Stated problem: Which lines below hold the word "pixels"? Report each one.

- - -

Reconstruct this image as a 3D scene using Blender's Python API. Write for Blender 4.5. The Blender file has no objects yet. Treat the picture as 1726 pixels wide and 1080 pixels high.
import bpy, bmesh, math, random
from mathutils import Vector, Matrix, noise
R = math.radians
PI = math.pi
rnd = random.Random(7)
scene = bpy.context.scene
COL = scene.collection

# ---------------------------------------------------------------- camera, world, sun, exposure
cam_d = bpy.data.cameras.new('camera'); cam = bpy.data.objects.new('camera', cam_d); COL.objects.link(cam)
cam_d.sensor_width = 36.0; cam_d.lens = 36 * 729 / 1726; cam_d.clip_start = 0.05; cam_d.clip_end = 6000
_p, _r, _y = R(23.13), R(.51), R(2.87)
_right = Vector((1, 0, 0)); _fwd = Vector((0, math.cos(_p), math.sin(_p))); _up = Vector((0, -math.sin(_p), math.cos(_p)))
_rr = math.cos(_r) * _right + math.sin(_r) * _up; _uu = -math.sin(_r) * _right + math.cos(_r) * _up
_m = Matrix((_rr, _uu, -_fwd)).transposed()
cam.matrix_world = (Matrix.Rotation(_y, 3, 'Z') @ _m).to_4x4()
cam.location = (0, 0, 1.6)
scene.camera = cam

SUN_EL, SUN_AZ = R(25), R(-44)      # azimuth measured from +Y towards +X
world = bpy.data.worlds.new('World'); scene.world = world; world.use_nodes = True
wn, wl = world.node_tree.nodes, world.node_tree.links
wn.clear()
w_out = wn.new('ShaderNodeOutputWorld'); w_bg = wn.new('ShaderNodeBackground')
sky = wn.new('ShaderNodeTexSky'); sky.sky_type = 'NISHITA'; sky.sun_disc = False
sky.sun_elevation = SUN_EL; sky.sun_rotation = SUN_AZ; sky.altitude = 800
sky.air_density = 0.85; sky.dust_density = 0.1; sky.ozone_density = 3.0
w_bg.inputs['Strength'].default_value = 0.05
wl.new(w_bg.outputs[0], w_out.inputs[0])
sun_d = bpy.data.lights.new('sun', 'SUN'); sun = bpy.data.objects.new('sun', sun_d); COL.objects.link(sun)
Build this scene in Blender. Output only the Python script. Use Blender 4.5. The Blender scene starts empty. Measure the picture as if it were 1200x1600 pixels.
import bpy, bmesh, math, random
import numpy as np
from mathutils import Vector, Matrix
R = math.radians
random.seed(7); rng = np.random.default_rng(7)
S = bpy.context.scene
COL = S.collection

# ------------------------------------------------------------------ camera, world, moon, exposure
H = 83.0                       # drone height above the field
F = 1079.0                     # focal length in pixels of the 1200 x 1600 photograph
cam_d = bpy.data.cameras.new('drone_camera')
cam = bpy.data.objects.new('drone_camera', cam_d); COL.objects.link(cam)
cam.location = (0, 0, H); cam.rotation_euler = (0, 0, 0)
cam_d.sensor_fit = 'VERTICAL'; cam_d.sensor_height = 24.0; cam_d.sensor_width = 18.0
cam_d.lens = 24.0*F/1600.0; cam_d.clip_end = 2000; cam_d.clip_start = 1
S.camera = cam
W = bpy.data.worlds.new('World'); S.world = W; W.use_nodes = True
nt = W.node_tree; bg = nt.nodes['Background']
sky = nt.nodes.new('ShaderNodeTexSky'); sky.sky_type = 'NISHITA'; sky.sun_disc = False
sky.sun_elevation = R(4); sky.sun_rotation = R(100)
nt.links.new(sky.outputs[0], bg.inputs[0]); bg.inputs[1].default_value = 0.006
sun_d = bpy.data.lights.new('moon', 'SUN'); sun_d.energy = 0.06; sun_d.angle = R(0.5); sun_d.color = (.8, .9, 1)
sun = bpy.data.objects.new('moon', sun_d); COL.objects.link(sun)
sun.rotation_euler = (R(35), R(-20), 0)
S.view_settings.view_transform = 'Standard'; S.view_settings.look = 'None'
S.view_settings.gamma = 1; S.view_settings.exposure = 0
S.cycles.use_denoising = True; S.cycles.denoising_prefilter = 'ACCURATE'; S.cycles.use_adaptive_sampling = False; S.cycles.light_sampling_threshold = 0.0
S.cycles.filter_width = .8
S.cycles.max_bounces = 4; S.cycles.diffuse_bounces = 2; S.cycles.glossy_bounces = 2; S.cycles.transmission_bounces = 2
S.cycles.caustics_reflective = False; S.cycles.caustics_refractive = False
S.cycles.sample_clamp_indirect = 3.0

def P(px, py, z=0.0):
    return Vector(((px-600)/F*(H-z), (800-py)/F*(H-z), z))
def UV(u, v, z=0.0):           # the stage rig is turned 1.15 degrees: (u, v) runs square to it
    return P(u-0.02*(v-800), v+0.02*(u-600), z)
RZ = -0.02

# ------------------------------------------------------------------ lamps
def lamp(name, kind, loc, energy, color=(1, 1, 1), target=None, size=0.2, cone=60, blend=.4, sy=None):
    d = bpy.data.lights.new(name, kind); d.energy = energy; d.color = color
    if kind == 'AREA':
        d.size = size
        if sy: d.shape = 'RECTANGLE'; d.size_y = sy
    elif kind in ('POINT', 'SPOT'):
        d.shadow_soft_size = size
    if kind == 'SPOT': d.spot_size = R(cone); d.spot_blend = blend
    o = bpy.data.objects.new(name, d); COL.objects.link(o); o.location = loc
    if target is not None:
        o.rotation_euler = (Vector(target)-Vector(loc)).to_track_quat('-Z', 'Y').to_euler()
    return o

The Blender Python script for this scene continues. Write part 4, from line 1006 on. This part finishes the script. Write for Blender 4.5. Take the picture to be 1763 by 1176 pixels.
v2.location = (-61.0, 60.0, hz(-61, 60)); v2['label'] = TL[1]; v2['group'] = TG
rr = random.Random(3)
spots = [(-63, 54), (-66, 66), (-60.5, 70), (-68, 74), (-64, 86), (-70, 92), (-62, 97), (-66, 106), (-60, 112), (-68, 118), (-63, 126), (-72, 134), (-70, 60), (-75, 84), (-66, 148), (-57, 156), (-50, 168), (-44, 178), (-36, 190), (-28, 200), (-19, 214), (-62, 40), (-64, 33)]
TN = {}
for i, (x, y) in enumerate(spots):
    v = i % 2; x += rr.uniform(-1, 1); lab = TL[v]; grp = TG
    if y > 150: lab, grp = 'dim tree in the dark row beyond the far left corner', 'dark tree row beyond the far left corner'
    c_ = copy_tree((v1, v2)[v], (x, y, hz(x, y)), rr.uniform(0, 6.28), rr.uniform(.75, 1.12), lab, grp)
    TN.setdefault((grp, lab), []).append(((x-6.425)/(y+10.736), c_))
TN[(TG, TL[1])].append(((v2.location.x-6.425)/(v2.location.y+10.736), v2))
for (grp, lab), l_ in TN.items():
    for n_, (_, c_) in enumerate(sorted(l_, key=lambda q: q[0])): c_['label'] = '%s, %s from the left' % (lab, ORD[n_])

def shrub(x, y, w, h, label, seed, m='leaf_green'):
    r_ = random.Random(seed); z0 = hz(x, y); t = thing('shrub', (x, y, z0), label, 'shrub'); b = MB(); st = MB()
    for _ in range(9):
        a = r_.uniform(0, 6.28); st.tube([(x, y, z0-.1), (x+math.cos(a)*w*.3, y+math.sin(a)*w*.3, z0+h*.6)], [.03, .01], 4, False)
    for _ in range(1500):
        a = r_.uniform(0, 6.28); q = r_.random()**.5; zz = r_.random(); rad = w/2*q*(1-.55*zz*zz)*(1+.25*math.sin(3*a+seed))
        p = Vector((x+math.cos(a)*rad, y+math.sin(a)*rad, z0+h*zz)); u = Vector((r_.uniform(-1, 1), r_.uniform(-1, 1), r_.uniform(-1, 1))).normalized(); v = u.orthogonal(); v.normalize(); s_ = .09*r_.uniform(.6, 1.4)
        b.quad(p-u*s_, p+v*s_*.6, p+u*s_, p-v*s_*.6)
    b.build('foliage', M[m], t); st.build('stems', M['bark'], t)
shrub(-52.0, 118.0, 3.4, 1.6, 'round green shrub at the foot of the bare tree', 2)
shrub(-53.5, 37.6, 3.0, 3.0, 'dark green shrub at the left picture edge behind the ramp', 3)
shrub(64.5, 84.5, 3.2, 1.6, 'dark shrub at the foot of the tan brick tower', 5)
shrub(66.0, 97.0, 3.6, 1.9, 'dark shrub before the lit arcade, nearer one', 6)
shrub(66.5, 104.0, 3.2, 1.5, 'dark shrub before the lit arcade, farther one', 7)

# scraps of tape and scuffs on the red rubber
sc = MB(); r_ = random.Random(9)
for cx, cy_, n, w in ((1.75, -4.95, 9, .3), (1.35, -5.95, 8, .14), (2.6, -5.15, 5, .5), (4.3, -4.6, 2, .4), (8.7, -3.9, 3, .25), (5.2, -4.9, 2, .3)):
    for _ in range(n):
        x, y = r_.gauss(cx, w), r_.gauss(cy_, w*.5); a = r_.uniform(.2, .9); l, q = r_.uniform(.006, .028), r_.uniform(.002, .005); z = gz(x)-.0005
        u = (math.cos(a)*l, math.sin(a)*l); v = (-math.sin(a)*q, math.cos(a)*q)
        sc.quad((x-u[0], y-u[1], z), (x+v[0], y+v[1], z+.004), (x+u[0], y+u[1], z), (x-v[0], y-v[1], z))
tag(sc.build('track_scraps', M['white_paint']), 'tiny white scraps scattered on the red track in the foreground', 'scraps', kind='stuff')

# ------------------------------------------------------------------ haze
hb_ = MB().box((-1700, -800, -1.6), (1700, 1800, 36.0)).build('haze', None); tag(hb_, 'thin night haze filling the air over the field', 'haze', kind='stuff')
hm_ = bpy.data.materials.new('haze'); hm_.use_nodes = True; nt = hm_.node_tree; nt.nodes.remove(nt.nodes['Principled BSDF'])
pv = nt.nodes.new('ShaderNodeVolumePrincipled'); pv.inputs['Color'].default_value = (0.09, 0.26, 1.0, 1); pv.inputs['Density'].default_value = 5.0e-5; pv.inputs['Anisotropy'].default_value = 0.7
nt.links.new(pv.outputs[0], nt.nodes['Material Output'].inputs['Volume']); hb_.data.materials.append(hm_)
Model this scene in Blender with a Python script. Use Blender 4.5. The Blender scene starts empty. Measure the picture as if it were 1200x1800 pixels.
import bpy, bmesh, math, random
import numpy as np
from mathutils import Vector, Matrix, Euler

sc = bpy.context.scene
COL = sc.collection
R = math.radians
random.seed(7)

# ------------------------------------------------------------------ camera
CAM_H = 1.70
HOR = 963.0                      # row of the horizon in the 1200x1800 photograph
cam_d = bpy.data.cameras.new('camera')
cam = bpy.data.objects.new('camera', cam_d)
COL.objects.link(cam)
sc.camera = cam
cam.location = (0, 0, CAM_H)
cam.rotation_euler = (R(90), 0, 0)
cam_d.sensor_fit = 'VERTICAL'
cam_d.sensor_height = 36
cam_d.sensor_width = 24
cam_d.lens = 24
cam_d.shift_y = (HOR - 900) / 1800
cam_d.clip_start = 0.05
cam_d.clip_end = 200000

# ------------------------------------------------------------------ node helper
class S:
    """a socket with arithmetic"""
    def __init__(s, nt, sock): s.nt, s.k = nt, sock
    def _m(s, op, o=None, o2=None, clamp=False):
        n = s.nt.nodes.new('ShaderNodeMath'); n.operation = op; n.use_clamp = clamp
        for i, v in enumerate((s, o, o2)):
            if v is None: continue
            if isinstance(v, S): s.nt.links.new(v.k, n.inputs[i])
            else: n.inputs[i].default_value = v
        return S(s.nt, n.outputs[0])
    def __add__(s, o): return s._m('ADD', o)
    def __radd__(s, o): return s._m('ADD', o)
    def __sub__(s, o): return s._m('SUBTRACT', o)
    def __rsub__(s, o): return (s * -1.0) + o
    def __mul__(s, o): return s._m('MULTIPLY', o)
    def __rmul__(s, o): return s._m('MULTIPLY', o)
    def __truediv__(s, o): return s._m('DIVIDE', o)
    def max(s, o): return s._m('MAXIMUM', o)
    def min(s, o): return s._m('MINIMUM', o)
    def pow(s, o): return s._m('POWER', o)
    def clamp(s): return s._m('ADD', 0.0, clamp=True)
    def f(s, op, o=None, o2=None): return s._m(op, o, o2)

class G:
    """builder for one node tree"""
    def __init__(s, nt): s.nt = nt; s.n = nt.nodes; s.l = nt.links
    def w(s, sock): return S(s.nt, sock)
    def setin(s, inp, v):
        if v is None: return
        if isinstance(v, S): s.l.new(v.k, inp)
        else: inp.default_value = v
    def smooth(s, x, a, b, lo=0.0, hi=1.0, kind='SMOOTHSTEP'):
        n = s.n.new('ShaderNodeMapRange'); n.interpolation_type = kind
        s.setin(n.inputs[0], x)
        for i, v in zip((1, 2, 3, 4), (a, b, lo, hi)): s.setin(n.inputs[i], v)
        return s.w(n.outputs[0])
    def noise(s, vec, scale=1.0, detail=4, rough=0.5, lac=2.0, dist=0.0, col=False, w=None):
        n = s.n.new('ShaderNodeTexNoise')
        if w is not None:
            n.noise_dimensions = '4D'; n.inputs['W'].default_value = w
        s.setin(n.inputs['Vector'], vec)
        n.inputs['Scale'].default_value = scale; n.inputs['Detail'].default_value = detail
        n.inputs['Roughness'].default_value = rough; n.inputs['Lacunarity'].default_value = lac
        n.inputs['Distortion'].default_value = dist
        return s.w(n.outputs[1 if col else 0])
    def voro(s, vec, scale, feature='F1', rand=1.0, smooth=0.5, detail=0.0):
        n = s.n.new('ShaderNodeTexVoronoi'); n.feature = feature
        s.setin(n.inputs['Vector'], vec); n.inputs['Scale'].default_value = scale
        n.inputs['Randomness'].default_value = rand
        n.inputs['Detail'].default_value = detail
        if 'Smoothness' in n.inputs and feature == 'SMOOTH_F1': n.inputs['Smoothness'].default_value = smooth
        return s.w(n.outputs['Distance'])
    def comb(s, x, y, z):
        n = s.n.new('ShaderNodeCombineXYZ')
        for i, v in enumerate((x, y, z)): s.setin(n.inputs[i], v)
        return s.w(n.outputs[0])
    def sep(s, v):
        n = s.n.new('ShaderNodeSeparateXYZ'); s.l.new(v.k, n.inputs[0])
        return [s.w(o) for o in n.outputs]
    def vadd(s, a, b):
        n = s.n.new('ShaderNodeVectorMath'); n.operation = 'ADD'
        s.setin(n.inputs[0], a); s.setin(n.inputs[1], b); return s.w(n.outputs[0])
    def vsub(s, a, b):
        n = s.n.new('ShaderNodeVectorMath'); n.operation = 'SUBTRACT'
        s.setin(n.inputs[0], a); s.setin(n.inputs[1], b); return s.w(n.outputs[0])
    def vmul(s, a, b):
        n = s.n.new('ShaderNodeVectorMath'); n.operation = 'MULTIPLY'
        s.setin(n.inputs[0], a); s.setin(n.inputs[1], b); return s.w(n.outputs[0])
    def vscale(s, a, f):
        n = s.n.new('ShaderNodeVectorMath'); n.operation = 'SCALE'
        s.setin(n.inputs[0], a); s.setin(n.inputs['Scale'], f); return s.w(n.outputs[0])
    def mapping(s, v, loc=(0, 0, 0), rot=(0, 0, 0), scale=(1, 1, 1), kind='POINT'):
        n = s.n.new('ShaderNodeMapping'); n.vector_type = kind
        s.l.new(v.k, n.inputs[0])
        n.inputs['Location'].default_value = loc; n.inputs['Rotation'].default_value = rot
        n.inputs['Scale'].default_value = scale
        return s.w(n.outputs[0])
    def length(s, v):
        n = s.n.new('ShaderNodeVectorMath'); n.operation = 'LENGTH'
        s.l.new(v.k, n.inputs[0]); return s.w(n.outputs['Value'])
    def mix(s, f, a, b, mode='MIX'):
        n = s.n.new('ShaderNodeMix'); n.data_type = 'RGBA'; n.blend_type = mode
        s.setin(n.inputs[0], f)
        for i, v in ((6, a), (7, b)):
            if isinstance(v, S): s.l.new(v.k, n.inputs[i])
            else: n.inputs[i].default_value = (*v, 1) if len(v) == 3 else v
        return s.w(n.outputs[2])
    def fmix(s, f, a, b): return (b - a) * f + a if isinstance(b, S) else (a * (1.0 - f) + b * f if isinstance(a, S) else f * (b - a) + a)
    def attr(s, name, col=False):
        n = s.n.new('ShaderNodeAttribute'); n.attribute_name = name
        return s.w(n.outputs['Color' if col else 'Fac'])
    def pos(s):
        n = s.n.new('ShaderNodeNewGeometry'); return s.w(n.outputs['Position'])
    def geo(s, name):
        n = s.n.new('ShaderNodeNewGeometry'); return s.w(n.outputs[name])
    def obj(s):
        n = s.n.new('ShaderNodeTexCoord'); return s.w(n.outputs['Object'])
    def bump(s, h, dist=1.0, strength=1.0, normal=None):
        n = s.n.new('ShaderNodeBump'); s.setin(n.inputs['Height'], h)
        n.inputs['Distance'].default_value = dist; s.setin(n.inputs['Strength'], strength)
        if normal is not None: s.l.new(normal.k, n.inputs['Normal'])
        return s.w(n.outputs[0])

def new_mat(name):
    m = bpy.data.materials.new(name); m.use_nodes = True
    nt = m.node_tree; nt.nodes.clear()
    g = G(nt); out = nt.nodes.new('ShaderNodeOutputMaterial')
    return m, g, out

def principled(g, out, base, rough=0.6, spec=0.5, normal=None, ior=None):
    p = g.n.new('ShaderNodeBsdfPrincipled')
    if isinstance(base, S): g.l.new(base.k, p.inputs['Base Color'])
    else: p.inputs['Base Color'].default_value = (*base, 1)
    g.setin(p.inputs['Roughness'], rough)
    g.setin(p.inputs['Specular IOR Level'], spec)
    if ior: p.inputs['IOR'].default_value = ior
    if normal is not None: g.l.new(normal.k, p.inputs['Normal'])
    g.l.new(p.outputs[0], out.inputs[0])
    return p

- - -

Task output:
Reconstruct this image as a 3D scene using Blender's Python API. Write for Blender 4.5. The Blender file has no objects yet. Treat the picture as 1726 pixels wide and 1080 pixels high.
Build this scene in Blender. Output only the Python script. Use Blender 4.5. The Blender scene starts empty. Measure the picture as if it were 1200x1600 pixels.
F = 1079.0                     # focal length in pixels of the 1200 x 1600 photograph
The Blender Python script for this scene continues. Write part 4, from line 1006 on. This part finishes the script. Write for Blender 4.5. Take the picture to be 1763 by 1176 pixels.
Model this scene in Blender with a Python script. Use Blender 4.5. The Blender scene starts empty. Measure the picture as if it were 1200x1800 pixels.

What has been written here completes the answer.